RANGOON — When police in Burma’s biggest city Rangoon arrested Chew Su Khin, a young transgender woman, for the third time in a year, they removed her hair extensions and set them on fire, stripped her naked and took pictures for their amusement.
“They made me remove all my clothes and perform sexual acts with other prisoners while they filmed it on their phones with the threat of more violence,” the slight 20-year-old told the Thomson Reuters Foundation in Rangoon’s Bahan Township.
She had to pay a fine of 35,000 kyat (US$27) to be released the next day.
Before that, Chew Su Khin was detained under the so-called “shadow law,” which allows police to arrest after sunset anyone they believe is acting suspiciously.
She was kept in a male jail cell where she was raped by fellow prisoners as guards looked on.
Campaigners say lesbian, gay, bisexual and transgender (LGBT) people routinely face abuse, violence, intimidation and harassment from police officers who extort money and sexual favors from them in a country where homosexuality is banned.

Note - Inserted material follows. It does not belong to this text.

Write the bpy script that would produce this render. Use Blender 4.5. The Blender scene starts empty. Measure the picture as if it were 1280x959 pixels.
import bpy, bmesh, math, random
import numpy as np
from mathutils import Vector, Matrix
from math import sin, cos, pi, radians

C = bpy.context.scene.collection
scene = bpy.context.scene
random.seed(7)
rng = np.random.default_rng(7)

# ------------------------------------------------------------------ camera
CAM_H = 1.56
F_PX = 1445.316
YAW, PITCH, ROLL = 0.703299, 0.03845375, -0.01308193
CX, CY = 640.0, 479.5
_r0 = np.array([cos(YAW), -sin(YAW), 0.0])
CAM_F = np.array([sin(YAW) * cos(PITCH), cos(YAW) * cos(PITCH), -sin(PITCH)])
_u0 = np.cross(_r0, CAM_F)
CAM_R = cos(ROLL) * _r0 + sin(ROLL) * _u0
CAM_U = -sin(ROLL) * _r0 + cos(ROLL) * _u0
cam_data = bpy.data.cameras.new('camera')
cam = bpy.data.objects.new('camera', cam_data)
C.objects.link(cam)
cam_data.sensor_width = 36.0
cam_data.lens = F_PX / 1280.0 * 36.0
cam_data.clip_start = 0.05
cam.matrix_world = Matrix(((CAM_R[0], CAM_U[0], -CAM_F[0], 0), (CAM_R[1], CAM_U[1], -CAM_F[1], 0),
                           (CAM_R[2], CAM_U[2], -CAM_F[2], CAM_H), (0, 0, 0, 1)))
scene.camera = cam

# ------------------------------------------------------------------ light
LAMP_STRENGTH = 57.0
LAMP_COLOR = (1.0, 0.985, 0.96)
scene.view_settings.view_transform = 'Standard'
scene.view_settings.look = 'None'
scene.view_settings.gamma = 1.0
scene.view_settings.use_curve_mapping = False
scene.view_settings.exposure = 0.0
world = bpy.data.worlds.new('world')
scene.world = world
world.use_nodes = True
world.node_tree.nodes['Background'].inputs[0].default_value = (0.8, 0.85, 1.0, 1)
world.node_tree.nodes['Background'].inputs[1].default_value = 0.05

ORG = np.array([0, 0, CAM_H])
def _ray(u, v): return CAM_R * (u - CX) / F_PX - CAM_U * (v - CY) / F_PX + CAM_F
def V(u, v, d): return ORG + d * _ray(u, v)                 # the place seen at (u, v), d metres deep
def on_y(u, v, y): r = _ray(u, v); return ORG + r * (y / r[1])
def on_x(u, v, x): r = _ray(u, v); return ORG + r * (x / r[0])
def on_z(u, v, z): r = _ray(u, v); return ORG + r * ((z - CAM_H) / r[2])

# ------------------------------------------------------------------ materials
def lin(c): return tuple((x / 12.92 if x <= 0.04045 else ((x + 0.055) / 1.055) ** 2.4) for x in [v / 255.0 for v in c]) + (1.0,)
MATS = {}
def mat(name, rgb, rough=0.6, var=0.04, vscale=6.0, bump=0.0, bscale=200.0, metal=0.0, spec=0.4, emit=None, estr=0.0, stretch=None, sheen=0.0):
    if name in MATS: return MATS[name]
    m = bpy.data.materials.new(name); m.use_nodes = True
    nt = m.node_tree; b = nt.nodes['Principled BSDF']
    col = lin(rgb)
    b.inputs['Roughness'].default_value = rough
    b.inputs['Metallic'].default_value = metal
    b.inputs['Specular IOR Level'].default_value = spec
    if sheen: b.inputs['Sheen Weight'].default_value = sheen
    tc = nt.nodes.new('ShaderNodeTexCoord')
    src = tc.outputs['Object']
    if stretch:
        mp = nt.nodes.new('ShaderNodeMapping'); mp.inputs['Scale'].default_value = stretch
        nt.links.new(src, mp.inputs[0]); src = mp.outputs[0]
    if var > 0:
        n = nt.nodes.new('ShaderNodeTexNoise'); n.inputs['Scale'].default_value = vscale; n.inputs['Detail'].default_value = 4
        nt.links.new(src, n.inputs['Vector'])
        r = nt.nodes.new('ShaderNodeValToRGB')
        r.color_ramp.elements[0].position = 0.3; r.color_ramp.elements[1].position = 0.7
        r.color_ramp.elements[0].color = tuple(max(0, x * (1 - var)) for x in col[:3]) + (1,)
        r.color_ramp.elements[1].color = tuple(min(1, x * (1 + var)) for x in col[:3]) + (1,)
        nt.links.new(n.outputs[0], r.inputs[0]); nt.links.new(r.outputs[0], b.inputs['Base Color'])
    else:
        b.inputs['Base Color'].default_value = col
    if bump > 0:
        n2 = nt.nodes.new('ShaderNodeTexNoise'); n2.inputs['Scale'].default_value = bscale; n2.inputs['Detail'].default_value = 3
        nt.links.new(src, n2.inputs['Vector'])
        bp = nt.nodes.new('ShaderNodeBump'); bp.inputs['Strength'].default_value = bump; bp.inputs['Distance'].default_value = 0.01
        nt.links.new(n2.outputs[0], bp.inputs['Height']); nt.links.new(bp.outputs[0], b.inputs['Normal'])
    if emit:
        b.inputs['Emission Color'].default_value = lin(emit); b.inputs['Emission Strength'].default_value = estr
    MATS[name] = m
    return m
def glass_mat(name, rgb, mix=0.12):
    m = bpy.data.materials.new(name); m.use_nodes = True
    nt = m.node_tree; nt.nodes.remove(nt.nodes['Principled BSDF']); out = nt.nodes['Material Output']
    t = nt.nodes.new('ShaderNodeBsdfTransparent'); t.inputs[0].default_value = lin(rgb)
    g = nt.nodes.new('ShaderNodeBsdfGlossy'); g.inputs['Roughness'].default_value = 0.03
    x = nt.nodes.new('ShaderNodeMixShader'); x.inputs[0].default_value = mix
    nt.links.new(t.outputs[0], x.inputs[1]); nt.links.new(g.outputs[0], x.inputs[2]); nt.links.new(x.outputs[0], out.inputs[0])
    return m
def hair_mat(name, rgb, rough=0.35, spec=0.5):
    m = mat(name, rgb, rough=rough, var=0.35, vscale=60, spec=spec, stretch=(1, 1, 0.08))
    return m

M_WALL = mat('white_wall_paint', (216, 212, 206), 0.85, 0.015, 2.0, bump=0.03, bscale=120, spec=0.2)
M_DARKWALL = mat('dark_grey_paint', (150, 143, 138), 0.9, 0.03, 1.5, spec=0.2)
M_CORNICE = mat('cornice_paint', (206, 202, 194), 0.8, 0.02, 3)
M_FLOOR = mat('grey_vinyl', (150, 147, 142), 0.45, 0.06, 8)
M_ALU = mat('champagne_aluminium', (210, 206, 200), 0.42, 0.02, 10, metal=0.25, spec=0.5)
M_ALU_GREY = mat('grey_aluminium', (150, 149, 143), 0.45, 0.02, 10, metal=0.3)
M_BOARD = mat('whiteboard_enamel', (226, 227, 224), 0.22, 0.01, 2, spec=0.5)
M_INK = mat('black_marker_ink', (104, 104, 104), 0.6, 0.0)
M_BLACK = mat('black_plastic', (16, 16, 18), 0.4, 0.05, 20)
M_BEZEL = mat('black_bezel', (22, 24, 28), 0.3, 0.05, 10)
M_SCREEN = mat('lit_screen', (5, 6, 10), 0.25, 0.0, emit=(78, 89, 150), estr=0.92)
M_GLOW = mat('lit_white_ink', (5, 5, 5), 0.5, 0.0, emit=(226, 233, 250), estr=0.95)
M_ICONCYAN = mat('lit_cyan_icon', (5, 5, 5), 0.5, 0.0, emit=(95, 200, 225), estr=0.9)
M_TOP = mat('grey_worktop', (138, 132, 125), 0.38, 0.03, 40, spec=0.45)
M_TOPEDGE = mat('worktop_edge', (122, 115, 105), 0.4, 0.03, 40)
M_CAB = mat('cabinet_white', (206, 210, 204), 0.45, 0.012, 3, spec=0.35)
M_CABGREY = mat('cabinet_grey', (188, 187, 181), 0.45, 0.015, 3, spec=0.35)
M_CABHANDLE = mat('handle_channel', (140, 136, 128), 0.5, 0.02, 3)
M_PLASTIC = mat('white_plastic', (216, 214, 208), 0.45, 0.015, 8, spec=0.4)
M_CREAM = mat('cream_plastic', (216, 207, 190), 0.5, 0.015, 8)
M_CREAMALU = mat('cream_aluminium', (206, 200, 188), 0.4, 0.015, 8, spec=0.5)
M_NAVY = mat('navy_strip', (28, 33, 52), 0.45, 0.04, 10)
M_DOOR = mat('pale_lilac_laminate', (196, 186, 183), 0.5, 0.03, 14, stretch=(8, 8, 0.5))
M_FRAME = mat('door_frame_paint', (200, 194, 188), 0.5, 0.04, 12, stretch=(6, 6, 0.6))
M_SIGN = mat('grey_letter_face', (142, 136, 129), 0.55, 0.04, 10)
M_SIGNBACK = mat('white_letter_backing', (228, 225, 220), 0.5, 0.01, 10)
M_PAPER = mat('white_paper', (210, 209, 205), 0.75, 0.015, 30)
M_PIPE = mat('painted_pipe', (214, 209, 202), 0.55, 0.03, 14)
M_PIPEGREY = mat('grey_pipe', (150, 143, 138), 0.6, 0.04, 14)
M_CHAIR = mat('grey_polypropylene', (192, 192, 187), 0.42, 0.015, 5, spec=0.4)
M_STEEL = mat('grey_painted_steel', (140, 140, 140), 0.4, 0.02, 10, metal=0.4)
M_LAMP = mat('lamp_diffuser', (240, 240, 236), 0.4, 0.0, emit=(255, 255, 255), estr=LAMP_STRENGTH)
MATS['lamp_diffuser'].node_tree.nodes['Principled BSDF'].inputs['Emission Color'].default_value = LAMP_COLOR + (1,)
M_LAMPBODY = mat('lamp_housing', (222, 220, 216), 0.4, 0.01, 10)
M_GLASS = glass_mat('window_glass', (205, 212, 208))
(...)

The police deny harassing LGBT people. But activists say police officers use Article 377 of the Penal Code, a relic of British colonial law, which forbids “carnal intercourse against the order of nature” to persecute LGBT people.
The law, which carries a 10-year prison sentence for convicted offenders, is however rarely enforced.
When Daw Aung San Suu Kyi’s party, the National League for Democracy (NLD), swept to power after a landslide election win last November, pledging to fight for human rights and democratic change, many activists hoped the victory would enable LGBT people to come out of the shadows.
But a year on, many have been disappointed by a lack of progress in the socially conservative Southeast Asian country.
Rape
U Win Htein, an ally of Daw Aung San Suu Kyi, said earlier this year he was “not interested” in tackling LGBT rights abuses, and that gender issues imported from the West were not important in Burma.
Before the historic 2015 election, Myint Kyu, the border and security affairs minister in Mandalay’s regional government, said homosexuality was “unacceptable” and threatened to detain and “educate” gay men.
Leading local LGBT rights group, Colours Rainbow, estimates that police intimidation led to 65 cases of wrongful arrests of LGBT people in three of Burma’s 325 townships last year.
But the real figure is likely to be much higher because many victims do not report police mistreatment, fearing further arrests, the group’s program coordinator, Hla Myat Tun, said.
In many cases, LGBT people are sexually assaulted, or beaten up by a group of police, he said.
“Some of them were even raped by police officers in the police compound, at the back of the police station building under the banana trees,” he told the Thomson Reuters Foundation.
The Rangoon police refuted allegations of abuse against them.
“Whether you are male, female, homosexual or transgender, we act according to the law,” a spokesman told the Thomson Reuters Foundation.
Despite the scale of abuse, justice is seldom pursued, campaigners say.
A report this year by Colours Rainbow, Equality Myanmar—one of the first organizations to provide legal assistance to the LGBT community—and USAID found that “all too often, reporting a case of abuse ends up worsening the suffering of a victim.”